Take Responsibility for Resiliency
A number of applications and web services hosted in the north-east suffered issues an outages during hurricane Sandy. I found it somewhat frustrating the way some businesses described these outages.
I heard people talking about this being an “unforeseeable” event. Really people? In 2003, a much larger portion of the northeast US was affected by the blackout in August. So, I find it pretty hard to believe that it was completely unforeseeable that a large swatch the the country could be affected by an event.
There are a variety of technologies than can be used to distribute an application across multiple data centers. On the front side, DNS based technologies like F5’s GTM (Global Traffic Manager) can answer DNS queries and point users to different data centers based on availability, the user’s location, etc. Anycast technologies work at a lower level to route traffic that is destined for a particular IP address to the instance closest to the end user (and can withdraw routes for an instance if you’re having a problem in one data center). On the back side, basically all decent data bases support some kind of synchronous or asynchronous replication to keep data in sync across multiple instances. (The trade-off between synchronous or asynchronous replication is basically one between the acceptability of some data loss in an outage, versus performance). Depending on the design of your application and database, you may even be able to have multiple active data centers simultaneously.
My point is - if your application is located in a single data center – you made a choice to do that.

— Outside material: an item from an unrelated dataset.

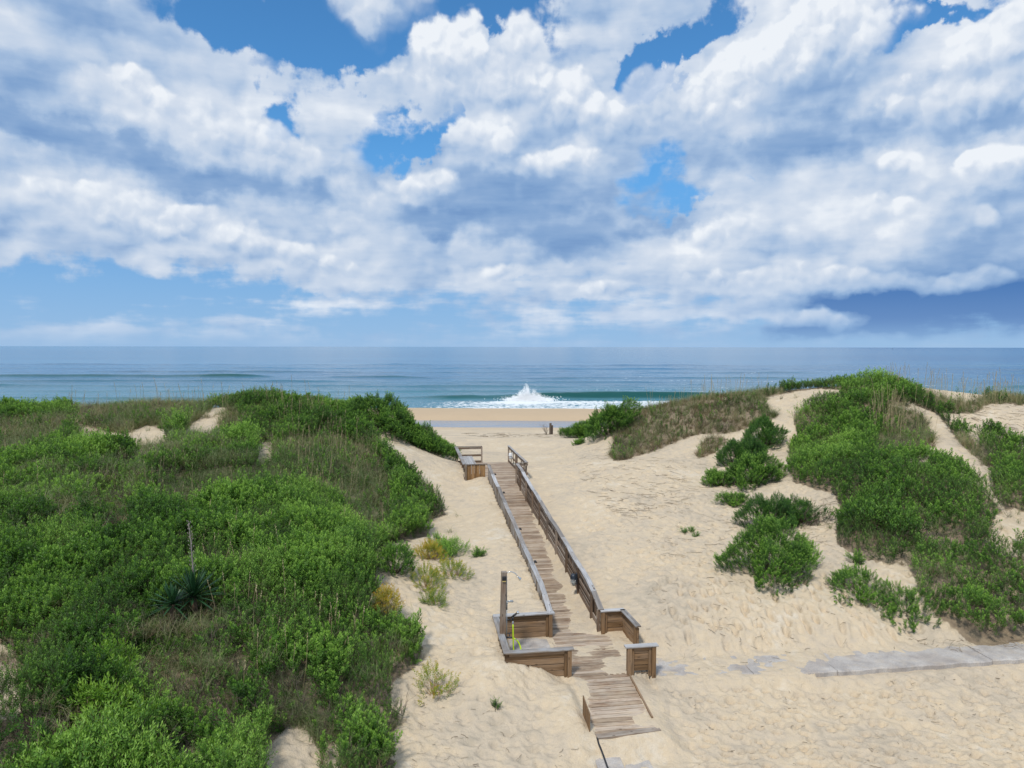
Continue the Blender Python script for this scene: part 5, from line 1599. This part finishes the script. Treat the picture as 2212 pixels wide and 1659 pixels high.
G_SLOPE = 'bushes on the sand below the right dune'
bush('large rounded light green bush alone on the sand slope right of the boardwalk', 1668, 1240, 182, 1.5, 2.1, group=G_SLOPE, tint0=.5, upright=.6)
bush('dark green bush directly behind the large rounded light green bush', 1662, 1142, 116, 1.3, 1.7, DARK_M, group=G_SLOPE, tint0=.5)
bush('half dead bush with bare grey twigs, right of the dark green bush on the slope', 1724, 1130, 96, 1.0, .9, DARK_M, group=G_SLOPE, tint0=.5, dead=1.0)
bush('small low bush on the sand left of the half dead bush', 1585, 1088, 56, .5, 1.5, group=G_SLOPE, tint0=.5, dead=.15)
bush('uppermost of the three bushes climbing the sandy gully of the right dune', 1648, 962, 78, 1.4, 1.5, DARK_M, group=G_SLOPE, tint0=.6)
bush('middle one of the three bushes climbing the sandy gully, with bare twigs at its left', 1606, 1002, 96, 1.4, 1.5, DARK_M, group=G_SLOPE, tint0=.5, dead=.35)
bush('lowest of the three bushes climbing the sandy gully of the right dune', 1628, 1044, 110, 1.2, 1.6, group=G_SLOPE, tint0=.42)
bush('little bush at the left foot of the sandy gully', 1548, 1048, 52, .6, 1.6, group=G_SLOPE, tint0=.5, dead=.3)
bush('sprawling open bush trailing down the sand at the front of the right dune', 1856, 1284, 112, .65, .85, group=G_SLOPE, tint0=.52, depth=1.0)
bush('straggling open bush lowest on the sand, nearest the concrete path', 1958, 1320, 98, .55, .7, group=G_SLOPE, tint0=.48, depth=.9)
bush('tiny bush standing above the sprawling open bush', 1851, 1217, 22, .4, 1.2, group=G_SLOPE, tint0=.5)
bush('dark upright shrubs at the seaward tip of the right dune', 1262, 946, 82, 1.3, 1.3, LEAF_M, tint0=.42, name='shrub', cat='shrub', sc=1.2)
bush('dark green shrub clump rising behind the seaward tip of the right dune', 1318, 936, 96, 2.0, 1.1, LEAF_M, tint0=.38, name='shrub', cat='shrub', sc=1.3)
bush('tiny green bush on the sand in front of the seaward tip of the right dune', 1251, 960, 16, .35, 2.0, tint0=.5)
bush('large dark green shrub on the seaward shoulder of the left dune', 835, 925, 134, 1.6, 1.0, LEAF_M, tint0=.36, name='shrub', cat='shrub', sc=1.25)
bush('dark green shrub sloping down to the left railing of the far platform', 915, 965, 114, 1.1, 1.1, LEAF_M, tint0=.42, name='shrub', cat='shrub', sc=1.2)
bush('low tip of shrubs touching the far platform beside the bench', 960, 978, 52, .75, 1.3, LEAF_M, tint0=.45, name='shrub', cat='shrub')
bush('mid green bush at the foot of the left dune, left of the yellowing plants', 852, 1236, 84, .8, 1.8, tint0=.5)
G_Y = 'yellowing plants on the sand left of the boardwalk'
bush('green topped plant, uppermost of the yellowing plants left of the boardwalk', 962, 1198, 74, .6, 1.3, LEAF_M, SPR_SPARSE, G_Y, tint0=.8, name='plant', cat='plant', stemmat=ORANGE, depth=.7)
bush('orange and yellow plant just left of the uppermost yellowing plant', 932, 1208, 54, .5, 1.3, YEL_M, SPR_SPARSE, G_Y, tint0=.8, name='plant', cat='plant', stemmat=ORANGE)
bush('sparse yellow green plant in the middle of the yellowing plants', 982, 1244, 64, .45, .75, YEL_M, SPR_SPARSE, G_Y, tint0=.35, name='plant', cat='plant', stemmat=ORANGE)
bush('straggling yellow plant at the left of the yellowing plants', 925, 1264, 62, .45, .6, YEL_M, SPR_SPARSE, G_Y, tint0=.4, name='plant', cat='plant', stemmat=ORANGE, depth=.8)
bush('low green sprig, lowest of the yellowing plants', 938, 1304, 40, .35, 1.1, YEL_M, SPR_SPARSE, G_Y, tint0=.1, name='plant', cat='plant', stemmat=ORANGE)
bush('sparse golden plant alone on the sand below the shower', 938, 1500, 74, .55, .55, YEL_M, SPR_SPARSE, tint0=.45, name='plant', cat='plant', stemmat=ORANGE)
bush('golden orange shoots at the right edge of the left thicket', 838, 1335, 46, .85, 1.6, YEL_M, SPR_SPARSE, tint0=.9, name='plant', cat='plant', stemmat=ORANGE)
bush('bright lime plant with long narrow leaves near the bottom left corner', 232, 1592, 165, .95, .42, LIME_M, SPR_LONG, tint0=.7, name='plant', cat='plant')
bush('smaller lime plant with long leaves, above the larger one at bottom left', 243, 1500, 64, .95, .4, LIME_M, SPR_LONG, tint0=.5, name='plant', cat='plant')
bush('tiny sprout alone on the sand between the shower and the yellowing plants', 1034, 1201, 16, .22, 2.5, LEAF_M, SPR_SPARSE, tint0=.5, name='sprout', cat='sprout')
bush('tiny dark sprout alone on the sand in front of the shower bay', 1070, 1528, 9, .16, 2.0, LEAF_M, SPR_SPARSE, tint0=.2, name='sprout', cat='sprout', sc=.7)
for k_, (a_, b_, l_) in enumerate(((1478, 1150, 'left'), (1494, 1147, 'middle'), (1503, 1159, 'right'))):
    bush('%s one of three tiny sprouts on the bare sand right of the boardwalk' % ('leftmost', 'middle', 'rightmost')[k_], a_, b_, 9, .18, 2.0, LEAF_M, SPR_SPARSE, 'three tiny sprouts on the sand', tint0=.4, name='sprout', cat='sprout', sc=.7)

def grass_tuft(label, px, py, n=14, H=.6, sc=1.0, group=None, spread=.8):
    g = ground_at(px, py)
    V, F, var, _, _ = tuft(rg, n, H, .014, spread, 1.1)
    V = V * sc + np.array([0, 0, 0])
    me = mesh_from('grass_tuft', V, F, 4, GRASS_M, False, {'leafvar': var, 'tint': np.full(len(V), .35)})
    o = link('grass_tuft', me); o.location = g; o['label'] = label; o['category'] = 'grass tuft'
    if group: o['group'] = group
grass_tuft('arching grass tuft on the sand, upper of the two left of the ramp', 988, 1116, group='grass tufts left of the ramp')
grass_tuft('arching grass tuft on the sand, lower of the two left of the ramp', 972, 1150, 20, .8, group='grass tufts left of the ramp')
grass_tuft('upright grass tuft on the sand beside the half dead bush', 1792, 1140, 16, .55, spread=.3)

# yucca with its dead flower stalk
def yucca(label, px, py, n, L, tilt=0.0, stalk=None):
    g = ground_at(px, py); x0, y0, z0 = g
    t = thing('yucca', label, 'yucca', (x0, y0, z0), 0, 'yucca rosettes in the left thicket')
    V = []; var = []; zc = .72
    for i in range(n):
        yaw = i * 2.399 + RNG.normal(0, .1); f = i / n; el = np.interp(f, [0, .3, .7, 1], [1.45, 1.05, .5, -.1]) + RNG.normal(0, .2)
        d = np.array([math.cos(yaw) * math.cos(el), math.sin(yaw) * math.cos(el), math.sin(el)]); s = np.cross(d, [0, 0, 1]); s /= np.linalg.norm(s) + 1e-6
        nn = np.cross(s, d); l = L * RNG.uniform(.8, 1.1); w = .028
        p = [np.array([0, 0, zc]) + d * l * q + np.array([0, 0, -.10 * l * q * q]) for q in (0, .35, .75, 1)]
        ww = (w * .8, w, w * .75, .002)
        for k in range(3):
            for sg in (-1, 1):
                V += [p[k] - nn * .006, p[k] + s * sg * ww[k], p[k + 1] + s * sg * ww[k + 1], p[k + 1] - nn * .006]; var += [RNG.random() * .3 + .1 * k] * 4
    V = np.array(V)
    m = mat_leaf('yucca_blade', [(.0, (.014, .050, .020)), (.5, (.04, .11, .04)), (1, (.16, .26, .07))], .35, .05, inst=False) if 'yucca_blade' not in bpy.data.materials else bpy.data.materials['yucca_blade']
    me = mesh_from('blades', V, np.arange(len(V)).reshape(-1, 4), 4, m, False, {'leafvar': np.array(var), 'tint': np.full(len(V), .15)}); link('blades', me, t)
    tube_mesh('trunk', [([(0, 0, -.1), (.02, 0, .3), (0, 0, zc)], [.09, .08, .07])], STEM, t)
    if stalk:
        H = stalk; pts = [(0, 0, .5), (.0, .0, H * .5), (-.04, .0, H * .8), (-.10, .0, H)]
        ps = [(pts, [.028, .022, .015, .006])]
        for i in range(34):
            q = .5 + .5 * i / 34; yaw = i * 2.4; b0 = Vector((-.10 * max(0, q - .5) * 1.6, 0, H * q)); d = Vector((math.cos(yaw), math.sin(yaw), .5)) * .07 * (1.3 - q * .7)
            ps.append(([b0, b0 + d, b0 + d * 1.2 + Vector((0, 0, .03))], [.006, .005, .012]))
        tube_mesh('flower_stalk', ps, mat_twig('bleached_stalk', (.14, .115, .10), (.34, .30, .27)), t, seg=5)
yucca('dark green spiky yucca with a tall dead flower stalk, half buried in the left thicket', 420, 1348, 84, .88, stalk=2.7)
yucca('smaller spiky yucca rosette at the lower left of the tall stalked yucca', 374, 1366, 50, .66)

# ---------------------------------------------------------------- loose things on the sand
def debris():
    V = []
    rgl = np.random.default_rng(77)
    def stick(x, y, l, r, yaw):
        n = 4; pts = []
        for k in range(n + 1):
            yaw += rgl.normal(0, .35); pts.append((x, y)); x += math.cos(yaw) * l / n; y += math.sin(yaw) * l / n
        P = np.array(pts); zz = ground_z(P[:, 0], P[:, 1]) + .02 + rgl.uniform(0, .03)
        for k in range(n):
            a = np.array([P[k, 0], P[k, 1], zz[k]]); b_ = np.array([P[k + 1, 0], P[k + 1, 1], zz[k + 1]])
            for ax in (np.array([0, r, 0]), np.array([0, 0, r]), np.array([r, 0, 0])): V.extend([a - ax, a + ax, b_ + ax * .8, b_ - ax * .8])
    def field(poly, n, l0, l1, r):
        c0 = 0
        xs = [p[0] for p in poly]; ys = [p[1] for p in poly]
        while c0 < n:
            px, py = rgl.uniform(min(xs), max(xs)), rgl.uniform(min(ys), max(ys))
            if not in_poly(np.array([px]), np.array([py]), poly)[0]: continue
            g = ground_at(px, py)
            if g is None: continue
            u, v = to_uv(g[0], g[1])
            if box_mask(u, v, -3.4, 1.0, -5.6, 23.8): c0 += .2; continue
            s, gg = cover(np.array([g[0]]), np.array([g[1]]))
            if s[0] > .5: c0 += .2; continue
            stick(g[0], g[1], rgl.uniform(l0, l1), r * rgl.uniform(.35, .85), rgl.uniform(-1.5, 1.5) * rgl.uniform(.3, 1)); c0 += 1
    field([(1250, 960), (1480, 1000), (1500, 1080), (1380, 1130), (1300, 1110), (1240, 1030)], 230, .15, .9, .010)
    field([(1380, 1060), (1560, 1040), (1600, 1120), (1520, 1220), (1400, 1200)], 110, .1, .6, .009)
    field([(1500, 1000), (1560, 1010), (1640, 940), (1700, 980), (1600, 1060), (1520, 1050)], 90, .2, 1.0, .012)
    field([(1660, 1080), (1790, 1080), (1780, 1180), (1700, 1170)], 60, .2, .8, .010)
    field([(990, 925), (1230, 925), (1220, 945), (1000, 945)], 80, .2, 1.2, .02)
    field([(1330, 1250), (1850, 1250), (1950, 1420), (1430, 1460), (1330, 1320)], 90, .06, .3, .010)
    field([(1400, 1490), (2212, 1460), (2212, 1659), (1420, 1659)], 70, .05, .22, .009)
    field([(860, 1380), (1080, 1440), (1250, 1500), (1250, 1659), (880, 1659)], 60, .05, .25, .008)
    field([(1960, 1380), (2212, 1370), (2212, 1400), (1990, 1412)], 40, .1, .35, .010)
    field([(2030, 870), (2212, 870), (2212, 950), (2100, 935)], 140, .15, .7, .012)
    V_ = np.array(V); me = mesh_from('wrack', V_, np.arange(len(V_)).reshape(-1, 4), 4, mat_twig('dry_stick', (.10, .07, .045), (.30, .225, .15)), False)
    link('dry_stick_litter', me, kind='stuff', label='dry sticks and stalks strewn over the sand', category='sticks')
    # brush beside the beach posts
    x, y, z = unproject(940 + 1030 * .2333, 912.5 + 105 * .2333, 75); z = float(ground_z(x, y))
    tp = twig(rgl, 1.1, 7, .02)[0]; me = mesh_from('branch', tp, np.arange(len(tp)).reshape(-1, 4), 4, TWIG, False)
    o = link('driftwood_branch', me); o.location = (x, y, z); o['label'] = 'bare driftwood branch sticking out of the sand at the foot of the beach posts'; o['category'] = 'branch'
debris()

# ---------------------------------------------------------------- breaking wave: the burst of spray
def spray():
    rgl = np.random.default_rng(9); x0, y0 = 3.3, 139.0
    m, T, b = new_mat('sea_foam'); b.inputs['Base Color'].default_value = (.96, .97, .98, 1); b.inputs['Roughness'].default_value = .9
    b.inputs['Subsurface Weight'].default_value = .0
    t = thing('wave_splash', 'white burst of spray thrown up where the breaking wave meets the backwash', 'splash', (x0, y0, SEA_Z))
    # small faceted drops
    ico = np.array([(0, 0, 1), (1, 0, 0), (0, 1, 0), (-1, 0, 0), (0, -1, 0), (0, 0, -1)], float)
    tri = np.array([(0, 1, 2), (0, 2, 3), (0, 3, 4), (0, 4, 1), (5, 2, 1), (5, 3, 2), (5, 4, 3), (5, 1, 4)])
    P = []; S = []
    jets = [(.6, 3.5, .34, 1.0), (.0, 2.6, .45, 1.0), (-.7, 2.9, .36, .9), (-1.2, 2.1, .45, .9), (-1.9, 1.7, .5, .8), (-2.8, 1.1, .5, .7), (1.1, 2.3, .45, .9), (1.8, 1.6, .55, .8), (2.7, 1.0, .7, .7), (3.8, .6, .8, .5), (-3.8, .6, .7, .5)]
    for (jx, h, w, k) in jets:
        n = int(1900 * k)
        f = rgl.random(n) ** 1.7; lean = rgl.normal(-.05, .16)
        P.append(np.c_[jx + rgl.normal(0, 1, n) * w * (.85 - .40 * f) + lean * h * f + .10 * np.sin(f * 9 + jx), rgl.normal(0, .45, n), h * f + rgl.normal(0, .08, n)])
        S.append(rgl.uniform(.02, .075, n) * (1.3 - f))
    n = 2600; P.append(np.c_[rgl.normal(.3, 2.4, n), rgl.normal(0, .8, n), np.abs(rgl.normal(0, .38, n))]); S.append(rgl.uniform(.03, .09, n))
    n = 500; P.append(np.c_[rgl.normal(.5, 1.1, n), rgl.normal(0, .6, n), rgl.uniform(1.2, 4.8, n) * np.exp(-rgl.random(n) * .4)]); S.append(rgl.uniform(.010, .024, n))
    P = np.concatenate(P); S = np.concatenate(S)
    V = (ico[None] * S[:, None, None] + P[:, None]).reshape(-1, 3); F = (tri[None] + (np.arange(len(P)) * 6)[:, None, None]).reshape(-1, 3)
    me = mesh_from('spray', V, F, 3, m, False); link('spray', me, t)
spray()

And this is perfectly OK for many applications. In many cases, it may not be worth the cost of complexity of designing, building, and operating a more resilient design.
But – in these cases where an outage in a single region takes your site down, you decided that it wasn’t worth the cost of making your application resilient across locations. Either:
- You made correct decisions, and based on the cost of resiliency versus the the money lost from the downtime, you’re OK with this outage. Presumably you have set your user’s expectations appropriately. If you fall into this category, but your users have different expectations, then you need to work on communicating better with your users to bridge this gap.
- Or, you underestimated the cost of downtime (or underestimated the risk of data center outages), and you realize you should have made the application resilient in the first place.
In either of these cases, this outage is a result of your decisions. Not an “act of god”, or an “unforeseeable event”. You cannot have a highly available, resilient application when it is hosted in a single data center.
When building an application you determine how resilient it is. It is absolutely possible to make services resilient across data centers and across regions. It’s just a matter looking at the costs versus the benefits to the business. So, take responsibility for the resiliency of your applications and services.